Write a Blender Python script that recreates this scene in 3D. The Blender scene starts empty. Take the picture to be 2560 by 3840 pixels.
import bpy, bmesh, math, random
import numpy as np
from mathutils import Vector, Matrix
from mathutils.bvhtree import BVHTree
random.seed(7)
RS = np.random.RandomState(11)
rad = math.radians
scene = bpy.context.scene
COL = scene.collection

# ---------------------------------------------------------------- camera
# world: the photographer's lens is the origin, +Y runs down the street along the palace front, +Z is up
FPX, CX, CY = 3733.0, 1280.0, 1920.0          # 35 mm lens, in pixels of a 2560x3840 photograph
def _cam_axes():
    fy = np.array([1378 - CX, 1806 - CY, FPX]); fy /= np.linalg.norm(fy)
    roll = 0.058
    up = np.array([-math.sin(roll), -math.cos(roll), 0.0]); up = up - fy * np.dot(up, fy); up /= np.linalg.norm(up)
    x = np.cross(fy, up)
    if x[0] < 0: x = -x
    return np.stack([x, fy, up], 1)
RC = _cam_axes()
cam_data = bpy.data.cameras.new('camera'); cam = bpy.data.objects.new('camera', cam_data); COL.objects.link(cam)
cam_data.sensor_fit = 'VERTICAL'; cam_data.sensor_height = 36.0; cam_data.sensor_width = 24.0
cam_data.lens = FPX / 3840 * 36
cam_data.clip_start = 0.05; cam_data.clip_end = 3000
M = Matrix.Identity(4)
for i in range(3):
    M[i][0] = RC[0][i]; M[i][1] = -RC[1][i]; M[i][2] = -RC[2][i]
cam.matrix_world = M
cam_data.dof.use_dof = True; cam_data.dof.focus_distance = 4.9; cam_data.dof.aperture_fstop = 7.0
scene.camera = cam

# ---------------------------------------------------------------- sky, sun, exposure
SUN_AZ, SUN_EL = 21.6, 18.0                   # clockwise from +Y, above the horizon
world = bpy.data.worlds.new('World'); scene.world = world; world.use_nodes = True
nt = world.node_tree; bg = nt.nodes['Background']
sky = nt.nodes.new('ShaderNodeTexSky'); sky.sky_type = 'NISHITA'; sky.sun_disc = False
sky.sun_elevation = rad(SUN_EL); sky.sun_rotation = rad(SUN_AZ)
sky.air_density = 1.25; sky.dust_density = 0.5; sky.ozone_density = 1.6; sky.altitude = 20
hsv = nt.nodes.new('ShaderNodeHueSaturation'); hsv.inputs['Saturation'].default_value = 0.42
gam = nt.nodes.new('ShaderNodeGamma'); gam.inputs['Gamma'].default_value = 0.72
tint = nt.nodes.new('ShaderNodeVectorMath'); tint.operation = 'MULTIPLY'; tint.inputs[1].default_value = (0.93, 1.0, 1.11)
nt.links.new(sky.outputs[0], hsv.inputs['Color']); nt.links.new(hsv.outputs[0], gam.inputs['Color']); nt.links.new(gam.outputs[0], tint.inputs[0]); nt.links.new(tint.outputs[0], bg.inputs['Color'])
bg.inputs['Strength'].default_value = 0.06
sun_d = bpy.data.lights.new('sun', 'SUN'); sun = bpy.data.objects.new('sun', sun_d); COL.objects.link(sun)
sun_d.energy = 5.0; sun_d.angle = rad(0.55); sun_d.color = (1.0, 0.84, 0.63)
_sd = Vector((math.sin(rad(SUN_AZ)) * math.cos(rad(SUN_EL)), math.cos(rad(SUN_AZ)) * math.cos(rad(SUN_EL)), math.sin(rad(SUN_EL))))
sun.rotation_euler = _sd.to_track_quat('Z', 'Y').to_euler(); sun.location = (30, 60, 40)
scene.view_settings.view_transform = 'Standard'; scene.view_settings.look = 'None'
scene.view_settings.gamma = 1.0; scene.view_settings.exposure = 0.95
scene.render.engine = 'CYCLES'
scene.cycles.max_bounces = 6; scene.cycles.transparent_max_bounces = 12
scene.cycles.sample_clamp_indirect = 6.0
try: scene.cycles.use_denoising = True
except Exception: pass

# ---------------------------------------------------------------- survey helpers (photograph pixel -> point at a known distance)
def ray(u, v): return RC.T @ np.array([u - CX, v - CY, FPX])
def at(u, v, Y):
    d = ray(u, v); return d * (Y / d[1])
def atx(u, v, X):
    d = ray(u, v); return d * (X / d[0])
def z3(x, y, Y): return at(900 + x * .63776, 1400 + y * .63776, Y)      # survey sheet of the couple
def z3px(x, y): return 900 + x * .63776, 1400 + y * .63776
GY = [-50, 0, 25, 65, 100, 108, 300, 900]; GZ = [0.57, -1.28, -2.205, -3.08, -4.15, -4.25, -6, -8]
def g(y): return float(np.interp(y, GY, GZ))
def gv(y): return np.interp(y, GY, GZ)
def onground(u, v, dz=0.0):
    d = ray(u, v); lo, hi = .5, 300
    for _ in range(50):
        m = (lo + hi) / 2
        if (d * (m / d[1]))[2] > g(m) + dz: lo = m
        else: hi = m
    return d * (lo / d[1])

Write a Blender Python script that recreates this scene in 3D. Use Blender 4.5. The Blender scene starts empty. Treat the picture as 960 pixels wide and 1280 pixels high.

::::::::

### [TASK DETAILS]
Extract each line of the material exactly as it stands.

### [THE OUTPUT]
Write a Blender Python script that recreates this scene in 3D. The Blender scene starts empty. Take the picture to be 2560 by 3840 pixels.
import bpy, bmesh, math, random
import numpy as np
from mathutils import Vector, Matrix
from mathutils.bvhtree import BVHTree
random.seed(7)
RS = np.random.RandomState(11)
rad = math.radians
scene = bpy.context.scene
COL = scene.collection

# ---------------------------------------------------------------- camera
# world: the photographer's lens is the origin, +Y runs down the street along the palace front, +Z is up
FPX, CX, CY = 3733.0, 1280.0, 1920.0          # 35 mm lens, in pixels of a 2560x3840 photograph
def _cam_axes():
    fy = np.array([1378 - CX, 1806 - CY, FPX]); fy /= np.linalg.norm(fy)
    roll = 0.058
    up = np.array([-math.sin(roll), -math.cos(roll), 0.0]); up = up - fy * np.dot(up, fy); up /= np.linalg.norm(up)
    x = np.cross(fy, up)
    if x[0] < 0: x = -x
    return np.stack([x, fy, up], 1)
RC = _cam_axes()
cam_data = bpy.data.cameras.new('camera'); cam = bpy.data.objects.new('camera', cam_data); COL.objects.link(cam)
cam_data.sensor_fit = 'VERTICAL'; cam_data.sensor_height = 36.0; cam_data.sensor_width = 24.0
cam_data.lens = FPX / 3840 * 36
cam_data.clip_start = 0.05; cam_data.clip_end = 3000
M = Matrix.Identity(4)
for i in range(3):
    M[i][0] = RC[0][i]; M[i][1] = -RC[1][i]; M[i][2] = -RC[2][i]
cam.matrix_world = M
cam_data.dof.use_dof = True; cam_data.dof.focus_distance = 4.9; cam_data.dof.aperture_fstop = 7.0
scene.camera = cam

# ---------------------------------------------------------------- sky, sun, exposure
SUN_AZ, SUN_EL = 21.6, 18.0                   # clockwise from +Y, above the horizon
world = bpy.data.worlds.new('World'); scene.world = world; world.use_nodes = True
nt = world.node_tree; bg = nt.nodes['Background']
sky = nt.nodes.new('ShaderNodeTexSky'); sky.sky_type = 'NISHITA'; sky.sun_disc = False
sky.sun_elevation = rad(SUN_EL); sky.sun_rotation = rad(SUN_AZ)
sky.air_density = 1.25; sky.dust_density = 0.5; sky.ozone_density = 1.6; sky.altitude = 20
hsv = nt.nodes.new('ShaderNodeHueSaturation'); hsv.inputs['Saturation'].default_value = 0.42
gam = nt.nodes.new('ShaderNodeGamma'); gam.inputs['Gamma'].default_value = 0.72
tint = nt.nodes.new('ShaderNodeVectorMath'); tint.operation = 'MULTIPLY'; tint.inputs[1].default_value = (0.93, 1.0, 1.11)
nt.links.new(sky.outputs[0], hsv.inputs['Color']); nt.links.new(hsv.outputs[0], gam.inputs['Color']); nt.links.new(gam.outputs[0], tint.inputs[0]); nt.links.new(tint.outputs[0], bg.inputs['Color'])
bg.inputs['Strength'].default_value = 0.06
sun_d = bpy.data.lights.new('sun', 'SUN'); sun = bpy.data.objects.new('sun', sun_d); COL.objects.link(sun)
sun_d.energy = 5.0; sun_d.angle = rad(0.55); sun_d.color = (1.0, 0.84, 0.63)
_sd = Vector((math.sin(rad(SUN_AZ)) * math.cos(rad(SUN_EL)), math.cos(rad(SUN_AZ)) * math.cos(rad(SUN_EL)), math.sin(rad(SUN_EL))))
sun.rotation_euler = _sd.to_track_quat('Z', 'Y').to_euler(); sun.location = (30, 60, 40)
scene.view_settings.view_transform = 'Standard'; scene.view_settings.look = 'None'
scene.view_settings.gamma = 1.0; scene.view_settings.exposure = 0.95
scene.render.engine = 'CYCLES'
scene.cycles.max_bounces = 6; scene.cycles.transparent_max_bounces = 12
scene.cycles.sample_clamp_indirect = 6.0
try: scene.cycles.use_denoising = True
except Exception: pass

# ---------------------------------------------------------------- survey helpers (photograph pixel -> point at a known distance)
def ray(u, v): return RC.T @ np.array([u - CX, v - CY, FPX])
def at(u, v, Y):
    d = ray(u, v); return d * (Y / d[1])
def atx(u, v, X):
    d = ray(u, v); return d * (X / d[0])
def z3(x, y, Y): return at(900 + x * .63776, 1400 + y * .63776, Y)      # survey sheet of the couple
def z3px(x, y): return 900 + x * .63776, 1400 + y * .63776
GY = [-50, 0, 25, 65, 100, 108, 300, 900]; GZ = [0.57, -1.28, -2.205, -3.08, -4.15, -4.25, -6, -8]
def g(y): return float(np.interp(y, GY, GZ))
def gv(y): return np.interp(y, GY, GZ)
def onground(u, v, dz=0.0):
    d = ray(u, v); lo, hi = .5, 300
    for _ in range(50):
        m = (lo + hi) / 2
        if (d * (m / d[1]))[2] > g(m) + dz: lo = m
        else: hi = m
    return d * (lo / d[1])

Write a Blender Python script that recreates this scene in 3D. Use Blender 4.5. The Blender scene starts empty. Treat the picture as 960 pixels wide and 1280 pixels high.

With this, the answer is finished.